[start]

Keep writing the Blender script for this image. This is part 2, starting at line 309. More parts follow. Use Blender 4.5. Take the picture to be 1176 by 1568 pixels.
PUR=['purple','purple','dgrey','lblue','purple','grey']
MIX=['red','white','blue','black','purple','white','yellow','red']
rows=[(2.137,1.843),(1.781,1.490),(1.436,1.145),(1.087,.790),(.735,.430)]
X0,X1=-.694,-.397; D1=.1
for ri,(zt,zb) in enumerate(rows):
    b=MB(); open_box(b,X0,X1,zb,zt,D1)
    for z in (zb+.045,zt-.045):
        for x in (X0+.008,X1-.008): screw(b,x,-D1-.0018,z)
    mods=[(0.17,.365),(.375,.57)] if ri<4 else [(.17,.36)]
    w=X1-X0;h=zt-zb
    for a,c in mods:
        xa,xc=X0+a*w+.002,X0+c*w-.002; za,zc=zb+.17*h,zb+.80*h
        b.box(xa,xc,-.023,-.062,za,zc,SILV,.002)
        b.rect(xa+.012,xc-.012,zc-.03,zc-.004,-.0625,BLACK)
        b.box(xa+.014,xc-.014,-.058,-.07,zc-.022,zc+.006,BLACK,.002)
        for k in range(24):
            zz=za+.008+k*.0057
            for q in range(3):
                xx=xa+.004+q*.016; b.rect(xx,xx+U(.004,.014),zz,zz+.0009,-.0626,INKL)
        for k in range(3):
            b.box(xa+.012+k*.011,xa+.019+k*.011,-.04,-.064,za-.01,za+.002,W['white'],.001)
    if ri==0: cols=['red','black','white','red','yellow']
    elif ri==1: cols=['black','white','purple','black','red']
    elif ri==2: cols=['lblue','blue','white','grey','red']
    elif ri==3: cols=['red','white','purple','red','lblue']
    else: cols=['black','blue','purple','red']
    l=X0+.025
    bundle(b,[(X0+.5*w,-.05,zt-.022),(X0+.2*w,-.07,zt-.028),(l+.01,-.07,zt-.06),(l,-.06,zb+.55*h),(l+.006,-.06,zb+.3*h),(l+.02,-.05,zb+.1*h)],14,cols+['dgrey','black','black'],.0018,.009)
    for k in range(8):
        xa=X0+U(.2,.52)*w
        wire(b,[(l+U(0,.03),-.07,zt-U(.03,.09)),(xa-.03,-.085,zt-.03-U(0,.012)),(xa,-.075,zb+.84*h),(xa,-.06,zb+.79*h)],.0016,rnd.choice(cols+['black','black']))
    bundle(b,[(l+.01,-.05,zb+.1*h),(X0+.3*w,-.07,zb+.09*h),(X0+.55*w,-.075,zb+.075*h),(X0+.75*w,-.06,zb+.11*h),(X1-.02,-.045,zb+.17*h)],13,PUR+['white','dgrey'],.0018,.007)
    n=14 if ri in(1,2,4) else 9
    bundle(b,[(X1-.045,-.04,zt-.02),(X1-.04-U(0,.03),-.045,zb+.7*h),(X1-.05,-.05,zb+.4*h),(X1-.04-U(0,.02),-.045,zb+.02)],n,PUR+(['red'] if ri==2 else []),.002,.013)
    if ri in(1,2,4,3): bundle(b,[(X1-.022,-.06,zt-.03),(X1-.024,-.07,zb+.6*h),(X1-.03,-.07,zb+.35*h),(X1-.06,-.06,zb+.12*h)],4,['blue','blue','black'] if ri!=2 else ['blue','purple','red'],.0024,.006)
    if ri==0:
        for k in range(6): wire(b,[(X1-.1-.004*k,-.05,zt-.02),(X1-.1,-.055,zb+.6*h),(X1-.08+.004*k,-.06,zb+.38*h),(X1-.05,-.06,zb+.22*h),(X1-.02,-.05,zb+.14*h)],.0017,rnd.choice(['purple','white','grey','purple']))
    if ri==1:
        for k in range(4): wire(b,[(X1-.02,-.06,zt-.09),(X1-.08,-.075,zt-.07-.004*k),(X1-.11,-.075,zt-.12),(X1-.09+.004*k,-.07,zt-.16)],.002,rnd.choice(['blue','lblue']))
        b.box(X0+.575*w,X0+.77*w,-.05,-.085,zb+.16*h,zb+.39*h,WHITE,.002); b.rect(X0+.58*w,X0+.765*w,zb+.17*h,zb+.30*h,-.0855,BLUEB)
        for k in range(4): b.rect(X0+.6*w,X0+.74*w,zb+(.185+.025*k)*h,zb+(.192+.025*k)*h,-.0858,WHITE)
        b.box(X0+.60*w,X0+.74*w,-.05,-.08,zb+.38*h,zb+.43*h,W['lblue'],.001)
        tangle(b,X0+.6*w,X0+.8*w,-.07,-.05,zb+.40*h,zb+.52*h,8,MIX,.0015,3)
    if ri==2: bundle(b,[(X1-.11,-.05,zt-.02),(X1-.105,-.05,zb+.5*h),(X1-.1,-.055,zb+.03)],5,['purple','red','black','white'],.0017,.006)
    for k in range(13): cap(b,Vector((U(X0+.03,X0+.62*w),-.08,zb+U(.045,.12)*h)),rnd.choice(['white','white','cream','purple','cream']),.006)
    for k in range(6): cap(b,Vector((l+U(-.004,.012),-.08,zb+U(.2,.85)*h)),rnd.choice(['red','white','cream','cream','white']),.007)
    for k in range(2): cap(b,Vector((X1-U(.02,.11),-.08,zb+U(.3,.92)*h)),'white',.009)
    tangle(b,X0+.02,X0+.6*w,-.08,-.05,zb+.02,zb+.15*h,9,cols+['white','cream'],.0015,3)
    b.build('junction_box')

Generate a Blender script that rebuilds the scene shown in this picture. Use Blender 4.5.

[end]

Restate each entry exactly, skipping none.

#### SOLUTION BELOW:
Keep writing the Blender script for this image. This is part 2, starting at line 309. More parts follow. Use Blender 4.5. Take the picture to be 1176 by 1568 pixels.
PUR=['purple','purple','dgrey','lblue','purple','grey']
MIX=['red','white','blue','black','purple','white','yellow','red']
rows=[(2.137,1.843),(1.781,1.490),(1.436,1.145),(1.087,.790),(.735,.430)]
X0,X1=-.694,-.397; D1=.1
for ri,(zt,zb) in enumerate(rows):
    b=MB(); open_box(b,X0,X1,zb,zt,D1)
    for z in (zb+.045,zt-.045):
        for x in (X0+.008,X1-.008): screw(b,x,-D1-.0018,z)
    mods=[(0.17,.365),(.375,.57)] if ri<4 else [(.17,.36)]
    w=X1-X0;h=zt-zb
    for a,c in mods:
        xa,xc=X0+a*w+.002,X0+c*w-.002; za,zc=zb+.17*h,zb+.80*h
        b.box(xa,xc,-.023,-.062,za,zc,SILV,.002)
        b.rect(xa+.012,xc-.012,zc-.03,zc-.004,-.0625,BLACK)
        b.box(xa+.014,xc-.014,-.058,-.07,zc-.022,zc+.006,BLACK,.002)
        for k in range(24):
            zz=za+.008+k*.0057
            for q in range(3):
                xx=xa+.004+q*.016; b.rect(xx,xx+U(.004,.014),zz,zz+.0009,-.0626,INKL)
        for k in range(3):
            b.box(xa+.012+k*.011,xa+.019+k*.011,-.04,-.064,za-.01,za+.002,W['white'],.001)
    if ri==0: cols=['red','black','white','red','yellow']
    elif ri==1: cols=['black','white','purple','black','red']
    elif ri==2: cols=['lblue','blue','white','grey','red']
    elif ri==3: cols=['red','white','purple','red','lblue']
    else: cols=['black','blue','purple','red']
    l=X0+.025
    bundle(b,[(X0+.5*w,-.05,zt-.022),(X0+.2*w,-.07,zt-.028),(l+.01,-.07,zt-.06),(l,-.06,zb+.55*h),(l+.006,-.06,zb+.3*h),(l+.02,-.05,zb+.1*h)],14,cols+['dgrey','black','black'],.0018,.009)
    for k in range(8):
        xa=X0+U(.2,.52)*w
        wire(b,[(l+U(0,.03),-.07,zt-U(.03,.09)),(xa-.03,-.085,zt-.03-U(0,.012)),(xa,-.075,zb+.84*h),(xa,-.06,zb+.79*h)],.0016,rnd.choice(cols+['black','black']))
    bundle(b,[(l+.01,-.05,zb+.1*h),(X0+.3*w,-.07,zb+.09*h),(X0+.55*w,-.075,zb+.075*h),(X0+.75*w,-.06,zb+.11*h),(X1-.02,-.045,zb+.17*h)],13,PUR+['white','dgrey'],.0018,.007)
    n=14 if ri in(1,2,4) else 9
    bundle(b,[(X1-.045,-.04,zt-.02),(X1-.04-U(0,.03),-.045,zb+.7*h),(X1-.05,-.05,zb+.4*h),(X1-.04-U(0,.02),-.045,zb+.02)],n,PUR+(['red'] if ri==2 else []),.002,.013)
    if ri in(1,2,4,3): bundle(b,[(X1-.022,-.06,zt-.03),(X1-.024,-.07,zb+.6*h),(X1-.03,-.07,zb+.35*h),(X1-.06,-.06,zb+.12*h)],4,['blue','blue','black'] if ri!=2 else ['blue','purple','red'],.0024,.006)
    if ri==0:
        for k in range(6): wire(b,[(X1-.1-.004*k,-.05,zt-.02),(X1-.1,-.055,zb+.6*h),(X1-.08+.004*k,-.06,zb+.38*h),(X1-.05,-.06,zb+.22*h),(X1-.02,-.05,zb+.14*h)],.0017,rnd.choice(['purple','white','grey','purple']))
    if ri==1:
        for k in range(4): wire(b,[(X1-.02,-.06,zt-.09),(X1-.08,-.075,zt-.07-.004*k),(X1-.11,-.075,zt-.12),(X1-.09+.004*k,-.07,zt-.16)],.002,rnd.choice(['blue','lblue']))
        b.box(X0+.575*w,X0+.77*w,-.05,-.085,zb+.16*h,zb+.39*h,WHITE,.002); b.rect(X0+.58*w,X0+.765*w,zb+.17*h,zb+.30*h,-.0855,BLUEB)
        for k in range(4): b.rect(X0+.6*w,X0+.74*w,zb+(.185+.025*k)*h,zb+(.192+.025*k)*h,-.0858,WHITE)
        b.box(X0+.60*w,X0+.74*w,-.05,-.08,zb+.38*h,zb+.43*h,W['lblue'],.001)
        tangle(b,X0+.6*w,X0+.8*w,-.07,-.05,zb+.40*h,zb+.52*h,8,MIX,.0015,3)
    if ri==2: bundle(b,[(X1-.11,-.05,zt-.02),(X1-.105,-.05,zb+.5*h),(X1-.1,-.055,zb+.03)],5,['purple','red','black','white'],.0017,.006)
    for k in range(13): cap(b,Vector((U(X0+.03,X0+.62*w),-.08,zb+U(.045,.12)*h)),rnd.choice(['white','white','cream','purple','cream']),.006)
    for k in range(6): cap(b,Vector((l+U(-.004,.012),-.08,zb+U(.2,.85)*h)),rnd.choice(['red','white','cream','cream','white']),.007)
    for k in range(2): cap(b,Vector((X1-U(.02,.11),-.08,zb+U(.3,.92)*h)),'white',.009)
    tangle(b,X0+.02,X0+.6*w,-.08,-.05,zb+.02,zb+.15*h,9,cols+['white','cream'],.0015,3)
    b.build('junction_box')

Generate a Blender script that rebuilds the scene shown in this picture. Use Blender 4.5.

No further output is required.